Seorang guru Kristen yang baik adalah lebih dari sekedar menyampaikan informasi
kepada siswanya, namun terus mendorong agar mereka secara dinamis bertumbuh
dalam komunitas kebenaran (Palmer, 1998, p. 115). Sehingga para siswa dapat
mengaplikasikan konsep kebenaran tersebut untuk melayani Tuhan dan mengasihi
orang lain dalam kehidupan nyata.
Untuk
mewujudkan tujuan pengajaran dalam konteks pendidikan Kristen di atas,
dibutuhkan guru-guru
Kristen yang sungguh-sungguh mengenal Allah secara pribadi
dalam rupa Kristus yang telah bangkit dari antara orang mati (Filipi 3:10-11),
lahir baru (II Korintus 5:17, Kolose 3:5-10), memiliki prinsip bahwa segala
kebenaran adalah kebenaran Allah (all
truth is God’s truth), memiliki panggilan sebagai seorang guru dan
menyadari bahwa panggilan tersebut merupakan karunia Roh Kudus (Efesus 4:11-12,
I Korintus 12:28c, Roma 12:7b) dan senantiasa merendahkan diri serta berdoa
meminta Roh Kudus memerintah hidup mereka dalam membuat keputusan sehari-hari
pada saat mengajar (Brummelen, 2004, hal. 53). Sebagai pribadi yang terus
diperbaharui oleh Roh Kudus, guru Kristen hendaknya mengasihi, senantiasa
mendoakan, dan membawa para siswanya untuk berjumpa secara pribadi dengan Allah
dalam hidup mereka sehari-hari. Karena menjalankan peran sebagai guru Kristen,
maka kita harus memiliki semangat untuk terus mendoakan, bekerja, berkorban
untuk para siswa dan mengusahakan pengajaran Kristen yang terbaik bagi mereka
(Berkhof, 2004, hal. 59).
Dalam era globalisasi ini, di samping
pengembangan pribadi secara rohani yang harus dimiliki sesuai dengan kriteria
di atas, guru-guru Kristen pun dituntut memiliki etos kerja yang senantiasa
dipimpin oleh Roh Kudus, sehingga mengijinkan dirinya digunakan Allah sebagai
saluran kuasa, hikmat dan kasih agar mampu membedakan kebenaran dengan
pengajaran-pengajaran palsu yang bersifat sekuler di jaman post modern ini. Guru-guru Kristen hendaknya menyadari bahwa
dirinya adalah anggota dari tubuh Kristus di seluruh dunia, sehingga mereka
senantiasa belajar dari orang lain dan bekerjasama dengan mereka dalam rangka
pengembangan karakter pribadi dan peningkatan kualitas pengajarannya.

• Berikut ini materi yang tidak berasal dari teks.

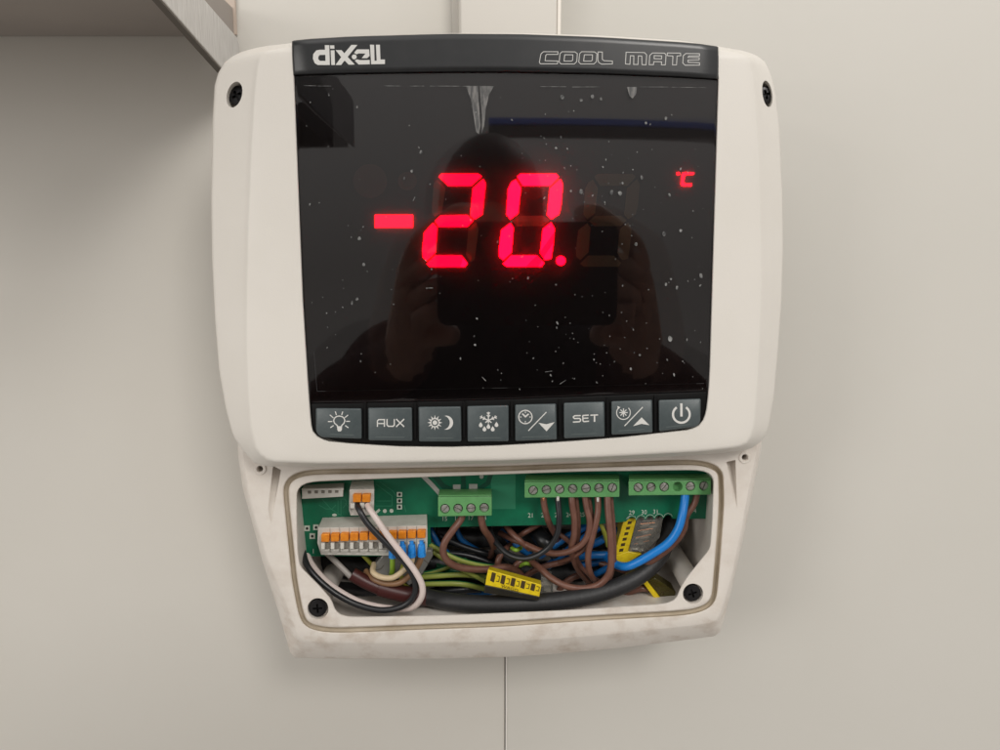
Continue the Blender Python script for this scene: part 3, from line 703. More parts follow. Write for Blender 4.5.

Guru-guru Kristen tidak hanya
mengajarkan seluruh disiplin ilmu
pengetahuan yang ada di dunia, namun hendaknya mengajarkan segala sesuatu yang
bersumber dari kebenaran firman Allah yang telah diintegrasikan dengan
keseluruhan ilmu pengetahuan tersebut. Pengajaran dasar yang penting ditekankan
kepada siswa adalah doktrin yang benar tentang penciptaan, asal dan tujuan
hidup manusia, keberdosaan manusia, tindakan Allah menyelamatkan manusia
melalui kematian dan kebangkitan Yesus Kristus, serta panggilan untuk hidup
beriman di dalam Yesus Kristus, sehingga mereka dapat bertumbuh dan menjadi
murid Kristus yang sejati.
Pengajaran
yang melandaskan pada konsep humanisme sekuler dan materialisme harus dipangkas
oleh para guru Kristen, karena hal ini
bertentangan dan tidak sesuai dengan kebenaran firman Allah. Guru-guru Kristen
hendaknya teliti dan meresponi secara bijak ketika mempelajari seluruh disiplin
ilmu pengetahuan yang “dikemas” dengan filsafat dunia dan bertentangan dengan
firman Allah. Oleh sebab itu penting sekali peranan Roh Kudus sebagai Roh
Hikmat untuk membantu guru-guru Kristen membedakan antara kebenaran sejati dan
kebenaran yang hanya bersifat humanisme belaka (Kolose 2:8-10). Dengan demikian, pengajaran yang disampaikan oleh
guru-guru Kristen tersebut tidak akan membawa para siswanya ke dalam hal-hal
yang bersifat negatif pasca pengajaran, tetapi memberikan pengaruh positif
terhadap perkembangan spiritual, karakter, intelegensi dan perilaku mereka,
agar mampu berkompetisi secara sehat dalam menghadapi tantangan jaman di era
globalisasi.
DAFTAR REFERENSI
Azra, Azyumardi. (2002). Paradigma baru pendidikan nasional: Rekonstruksi dan demokratisasi.
Jakarta: PT Kompas Media Nusantara.
Brummelen, H. (2006). Berjalan dengan Tuhan di dalam
kelas [Walking with God in
the classroom-Christian approaches to learning and teaching]. Tangerang:
Universitas Pelita Harapan Press. (Original work published 1992)
Berkhof, Louis. (2004). Dasar pendidikan Kristen [Foundations of Christian Education).
Suarabaya: Penerbit Momentum. (Original work published 1990)
Palmer, Edwin, H. (2005). The Holy Spirit His persons and ministry. New Jersey: P&R
Publishing Company.
Palmer, Parker, J. (1998). The courage to teach. United States of America: Jossey-Bass.